Ese mismo año, y acaso para probarse en un terreno ajeno al literario, Pacheco redacta el prólogo de un libro centrado en la obra de un escultor barcelonés radicado entonces en México. Por su reducido tiraje —400 ejemplares numerados—, el volumen llega solo a manos de coleccionistas y galeristas, pero no a las de los comentaristas bibliográficos ni a las librerías; es decir, 'Giménez Botey: escultura' (México, Editorial Fournier, 1964) es un volumen fantasma, un título que en poco tiempo será eliminado de la bibliografía oficial del polígrafo mexicano.

'Giménez Botey: escultura' (cuya edición estuvo a cargo de Juan B. Climent) es en realidad un catálogo fotográfico en blanco y negro de la obra del artista catalán que en 1934, después de estudios en Barcelona y París, había empezado a ver su nombre en exposiciones colectivas, premios y en la comisión de obras. En 1936, ante el golpe de estado franquista, se incorporó al ejército republicano. Al año siguiente, tras una breve residencia en Estados Unidos, se estableció en México. Aquí empezó a estudiar el mundo prehispánico, se hizo amigo de José Clemente Orozco, Silvestre y José Revueltas, y en el taller de Germán Cueto pasó de lo figurativo a lo abstracto. En 1974 falleció en Barcelona, adonde había regresado ocho años antes.

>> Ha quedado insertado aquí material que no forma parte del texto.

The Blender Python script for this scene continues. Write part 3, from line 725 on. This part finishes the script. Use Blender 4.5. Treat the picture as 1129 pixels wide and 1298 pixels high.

De la existencia de 'Giménez Botey: escultura' dio noticia Hugo J. Verani desde 1987 en su magnífico 'José Emilio Pacheco ante la crítica' (Era, ampliado en 1994). Sin embargo, la búsqueda de este libro había resultado infructuosa durante no pocos lustros, hasta diciembre pasado, cuando fue localizado el ejemplar número 90 en la excelsa biblioteca del Instituto de Artes Gráficas de Oaxaca, erigida por el maestro Francisco Toledo.

La exhumación de “Giménez Botey o la forma contra el vacío” amplía un territorio que aún está por ser reunido en un libro: las artes plásticas en la mirada de José Emilio Pacheco. Un índice tentativo tendría que comprender sus textos sobre Helen Escobedo (1964), José Luis Cuevas (1973), Héctor Xavier (1973), Felipe Orlando (1981), Roberto Márquez (1984), Enrique Bostelmann (1987), Pablo Ortiz Monasterio (1996) y Vicente Rojo (2012). Así sea.